General English


  • adjective referring to something which is not liquid or gaseous
  • noun a substance which is not a liquid or a gas


  • A state of matter characterized by having both a definite shape and a definite volume, and which tends to resist forces that tend to change said shape and volume. The atoms, molecules, or ions that compose solids are very close together, and are held firmly in place by intermolecular attraction which exceeds that of liquids. Matter in the solid state has little or no motion, and any movement of its constituent particles is usually confined to vibrations around a fixed position. Solids usually have a high density, and are either crystalline or amorphous. Solids can be distinguished from each other via characteristics such as density, hardness, malleability, and brittleness. The other physical states in which matter is known to exist are liquid, gas, plasma, and Bose-Einstein condensates. Also called solid state.
  • A geometric figure with three dimensions.

Media Studies

  • adjective without spaces between lines of type in printing


  • adjective not soft or yielding


  • adjective set with no spaces between the lines
  • adjective 100 per cent colour, without any tints


  • adjective excellent, exciting. The slang term, still used by younger speakers in 2004, originated as part of pre-World War II jive talk, based on the colloquial sense of solid as denoting dependable, satisfactory.
  • noun hashish (as opposed to loose-leaf marihuana)
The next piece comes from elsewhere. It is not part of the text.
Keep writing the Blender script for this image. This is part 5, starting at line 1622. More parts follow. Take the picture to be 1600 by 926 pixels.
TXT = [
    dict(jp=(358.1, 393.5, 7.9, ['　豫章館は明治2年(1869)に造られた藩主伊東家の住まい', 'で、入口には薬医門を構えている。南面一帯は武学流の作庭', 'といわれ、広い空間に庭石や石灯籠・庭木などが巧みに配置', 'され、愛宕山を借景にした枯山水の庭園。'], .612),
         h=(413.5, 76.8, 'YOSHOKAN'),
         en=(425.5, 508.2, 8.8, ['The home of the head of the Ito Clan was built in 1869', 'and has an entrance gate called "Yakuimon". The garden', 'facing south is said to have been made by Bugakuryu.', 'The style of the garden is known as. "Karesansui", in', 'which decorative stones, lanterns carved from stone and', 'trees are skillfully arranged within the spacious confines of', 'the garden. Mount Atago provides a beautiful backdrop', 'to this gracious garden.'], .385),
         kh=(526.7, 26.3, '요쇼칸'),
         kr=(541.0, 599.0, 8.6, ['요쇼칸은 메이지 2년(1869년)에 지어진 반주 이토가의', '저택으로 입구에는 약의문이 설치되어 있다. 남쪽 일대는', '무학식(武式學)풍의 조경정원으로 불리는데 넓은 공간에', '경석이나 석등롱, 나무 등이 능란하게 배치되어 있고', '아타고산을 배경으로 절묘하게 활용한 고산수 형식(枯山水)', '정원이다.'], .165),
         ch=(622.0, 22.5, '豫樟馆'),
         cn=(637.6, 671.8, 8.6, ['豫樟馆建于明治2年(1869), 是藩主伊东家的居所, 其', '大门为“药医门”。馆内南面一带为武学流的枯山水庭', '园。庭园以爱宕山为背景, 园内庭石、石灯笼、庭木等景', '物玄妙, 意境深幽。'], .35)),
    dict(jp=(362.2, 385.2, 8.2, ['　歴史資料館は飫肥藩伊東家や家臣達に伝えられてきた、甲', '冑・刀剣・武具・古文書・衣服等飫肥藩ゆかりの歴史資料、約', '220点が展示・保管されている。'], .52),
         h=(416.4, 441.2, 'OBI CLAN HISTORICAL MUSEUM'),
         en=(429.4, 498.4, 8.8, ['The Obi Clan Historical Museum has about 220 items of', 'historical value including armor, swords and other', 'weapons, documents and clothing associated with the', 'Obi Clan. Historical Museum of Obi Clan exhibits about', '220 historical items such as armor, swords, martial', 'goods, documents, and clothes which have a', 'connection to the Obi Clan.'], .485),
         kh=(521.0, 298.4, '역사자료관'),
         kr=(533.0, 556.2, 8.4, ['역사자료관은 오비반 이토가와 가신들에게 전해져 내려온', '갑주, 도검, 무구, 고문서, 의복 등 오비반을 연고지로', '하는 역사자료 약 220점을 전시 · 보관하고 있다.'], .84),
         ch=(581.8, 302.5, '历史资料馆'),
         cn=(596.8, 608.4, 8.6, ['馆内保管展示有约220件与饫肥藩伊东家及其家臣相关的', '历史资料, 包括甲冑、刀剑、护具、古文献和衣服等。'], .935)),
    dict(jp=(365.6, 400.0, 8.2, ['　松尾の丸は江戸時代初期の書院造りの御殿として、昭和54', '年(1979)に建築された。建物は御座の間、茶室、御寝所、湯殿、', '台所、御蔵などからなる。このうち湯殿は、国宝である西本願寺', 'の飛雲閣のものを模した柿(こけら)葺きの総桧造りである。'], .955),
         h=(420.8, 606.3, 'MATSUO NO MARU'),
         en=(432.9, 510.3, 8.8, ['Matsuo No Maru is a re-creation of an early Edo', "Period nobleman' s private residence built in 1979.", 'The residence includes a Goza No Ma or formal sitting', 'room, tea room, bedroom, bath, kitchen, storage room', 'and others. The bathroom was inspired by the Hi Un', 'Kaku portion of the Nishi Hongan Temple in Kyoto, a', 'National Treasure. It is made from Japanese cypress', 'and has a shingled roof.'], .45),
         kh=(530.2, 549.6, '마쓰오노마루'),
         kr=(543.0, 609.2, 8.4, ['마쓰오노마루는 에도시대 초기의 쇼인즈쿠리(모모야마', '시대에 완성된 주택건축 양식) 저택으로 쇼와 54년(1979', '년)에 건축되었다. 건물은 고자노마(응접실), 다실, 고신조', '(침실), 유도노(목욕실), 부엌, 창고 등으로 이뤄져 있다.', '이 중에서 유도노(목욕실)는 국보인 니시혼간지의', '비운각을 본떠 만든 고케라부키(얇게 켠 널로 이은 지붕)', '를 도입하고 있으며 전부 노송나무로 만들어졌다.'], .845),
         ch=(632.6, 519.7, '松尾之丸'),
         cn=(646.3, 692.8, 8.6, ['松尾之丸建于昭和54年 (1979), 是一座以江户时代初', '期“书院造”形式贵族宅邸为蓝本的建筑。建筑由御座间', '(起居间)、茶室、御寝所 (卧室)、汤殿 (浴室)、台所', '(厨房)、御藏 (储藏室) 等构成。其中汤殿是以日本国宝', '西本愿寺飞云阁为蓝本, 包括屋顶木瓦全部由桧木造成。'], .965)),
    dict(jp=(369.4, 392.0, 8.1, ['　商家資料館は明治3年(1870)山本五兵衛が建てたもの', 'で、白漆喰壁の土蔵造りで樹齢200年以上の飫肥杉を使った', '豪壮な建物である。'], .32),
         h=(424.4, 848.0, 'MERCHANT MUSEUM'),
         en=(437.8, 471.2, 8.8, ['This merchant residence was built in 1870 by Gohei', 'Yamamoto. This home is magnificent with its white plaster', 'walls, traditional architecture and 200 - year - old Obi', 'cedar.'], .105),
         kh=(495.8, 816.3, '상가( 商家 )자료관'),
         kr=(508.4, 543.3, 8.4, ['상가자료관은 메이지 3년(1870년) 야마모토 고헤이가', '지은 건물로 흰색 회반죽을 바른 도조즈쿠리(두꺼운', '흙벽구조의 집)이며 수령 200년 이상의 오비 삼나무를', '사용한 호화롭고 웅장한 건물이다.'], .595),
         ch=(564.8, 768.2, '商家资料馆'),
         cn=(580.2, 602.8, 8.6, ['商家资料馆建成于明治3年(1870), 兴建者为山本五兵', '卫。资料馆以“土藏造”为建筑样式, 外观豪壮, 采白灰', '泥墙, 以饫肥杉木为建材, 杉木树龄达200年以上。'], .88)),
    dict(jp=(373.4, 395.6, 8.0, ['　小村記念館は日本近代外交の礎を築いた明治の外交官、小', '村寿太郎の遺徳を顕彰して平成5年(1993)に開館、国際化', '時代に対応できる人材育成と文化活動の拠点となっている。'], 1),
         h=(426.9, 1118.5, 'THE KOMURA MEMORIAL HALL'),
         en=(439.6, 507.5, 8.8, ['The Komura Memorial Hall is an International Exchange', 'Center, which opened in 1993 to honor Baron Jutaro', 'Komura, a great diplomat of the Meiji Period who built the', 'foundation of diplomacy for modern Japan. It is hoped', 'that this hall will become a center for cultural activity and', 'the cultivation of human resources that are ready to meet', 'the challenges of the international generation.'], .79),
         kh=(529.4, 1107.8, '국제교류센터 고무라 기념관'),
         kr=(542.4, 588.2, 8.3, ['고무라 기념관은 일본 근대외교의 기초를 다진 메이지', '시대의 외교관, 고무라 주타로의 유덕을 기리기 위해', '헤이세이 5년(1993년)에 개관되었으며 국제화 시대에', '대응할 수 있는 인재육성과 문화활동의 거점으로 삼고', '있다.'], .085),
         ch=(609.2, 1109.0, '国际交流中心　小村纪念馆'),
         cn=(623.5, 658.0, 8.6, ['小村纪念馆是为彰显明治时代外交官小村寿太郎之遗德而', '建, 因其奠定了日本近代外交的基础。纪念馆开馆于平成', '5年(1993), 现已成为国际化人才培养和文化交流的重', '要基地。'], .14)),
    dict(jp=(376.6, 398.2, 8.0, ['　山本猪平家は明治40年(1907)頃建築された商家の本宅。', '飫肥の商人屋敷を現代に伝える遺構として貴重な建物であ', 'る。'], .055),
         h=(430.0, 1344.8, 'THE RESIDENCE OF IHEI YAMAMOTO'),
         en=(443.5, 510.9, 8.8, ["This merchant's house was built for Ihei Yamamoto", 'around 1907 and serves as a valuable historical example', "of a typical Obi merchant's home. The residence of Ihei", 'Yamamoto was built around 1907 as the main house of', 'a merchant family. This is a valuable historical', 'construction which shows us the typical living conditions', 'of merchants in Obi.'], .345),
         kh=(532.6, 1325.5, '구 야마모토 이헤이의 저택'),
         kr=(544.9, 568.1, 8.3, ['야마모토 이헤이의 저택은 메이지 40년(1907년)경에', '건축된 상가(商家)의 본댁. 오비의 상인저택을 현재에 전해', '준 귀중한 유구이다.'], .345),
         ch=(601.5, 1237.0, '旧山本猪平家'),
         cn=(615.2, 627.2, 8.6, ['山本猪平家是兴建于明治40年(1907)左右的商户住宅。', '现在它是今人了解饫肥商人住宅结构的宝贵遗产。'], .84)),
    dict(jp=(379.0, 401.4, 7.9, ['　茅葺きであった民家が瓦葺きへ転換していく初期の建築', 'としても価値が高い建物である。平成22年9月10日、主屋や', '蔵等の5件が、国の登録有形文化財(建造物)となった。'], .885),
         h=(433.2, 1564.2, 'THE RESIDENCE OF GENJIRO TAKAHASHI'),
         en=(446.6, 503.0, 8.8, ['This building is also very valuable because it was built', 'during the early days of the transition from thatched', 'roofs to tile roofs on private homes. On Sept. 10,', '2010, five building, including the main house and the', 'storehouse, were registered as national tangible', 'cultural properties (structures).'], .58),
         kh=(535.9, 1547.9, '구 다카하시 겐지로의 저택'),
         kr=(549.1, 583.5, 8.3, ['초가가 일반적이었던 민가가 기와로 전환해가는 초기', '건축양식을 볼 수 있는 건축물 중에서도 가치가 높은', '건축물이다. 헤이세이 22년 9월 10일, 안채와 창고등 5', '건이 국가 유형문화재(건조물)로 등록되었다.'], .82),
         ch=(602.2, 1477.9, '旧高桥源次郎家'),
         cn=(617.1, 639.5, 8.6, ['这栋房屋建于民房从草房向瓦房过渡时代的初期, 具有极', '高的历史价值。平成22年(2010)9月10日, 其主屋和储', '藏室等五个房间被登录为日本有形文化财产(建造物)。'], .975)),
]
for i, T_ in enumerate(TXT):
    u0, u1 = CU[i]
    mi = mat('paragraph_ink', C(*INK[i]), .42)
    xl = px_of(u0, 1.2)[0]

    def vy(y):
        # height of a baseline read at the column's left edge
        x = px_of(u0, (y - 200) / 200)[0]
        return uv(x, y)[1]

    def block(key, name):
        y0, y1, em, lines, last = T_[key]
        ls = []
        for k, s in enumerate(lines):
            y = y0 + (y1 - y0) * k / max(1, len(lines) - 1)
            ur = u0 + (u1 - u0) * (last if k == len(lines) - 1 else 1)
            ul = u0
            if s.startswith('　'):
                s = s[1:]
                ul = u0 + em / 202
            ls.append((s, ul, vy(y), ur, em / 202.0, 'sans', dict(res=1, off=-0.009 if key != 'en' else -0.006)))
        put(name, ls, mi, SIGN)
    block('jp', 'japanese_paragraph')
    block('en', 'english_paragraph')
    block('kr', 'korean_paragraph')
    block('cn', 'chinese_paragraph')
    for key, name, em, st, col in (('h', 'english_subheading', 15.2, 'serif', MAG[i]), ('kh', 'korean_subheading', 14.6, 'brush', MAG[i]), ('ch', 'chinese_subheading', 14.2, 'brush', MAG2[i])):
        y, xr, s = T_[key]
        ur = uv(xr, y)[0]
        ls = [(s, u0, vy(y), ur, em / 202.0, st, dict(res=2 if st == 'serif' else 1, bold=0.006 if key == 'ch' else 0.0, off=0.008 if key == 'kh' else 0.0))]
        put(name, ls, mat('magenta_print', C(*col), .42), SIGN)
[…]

  • used to describe a wine that is full-bodied and well-structured

Origin & History of “solid”

Solid comes via Old French solide from Latin solidus ‘solid, whole’ (source also of English solder and soldier and of the French coin term sou). It went back to the same base (Indo-European *sol-) that produced Latin sollus ‘whole’ (source of English solemn and solicit) and salvus ‘unharmed’ (source of English safe, save, etc).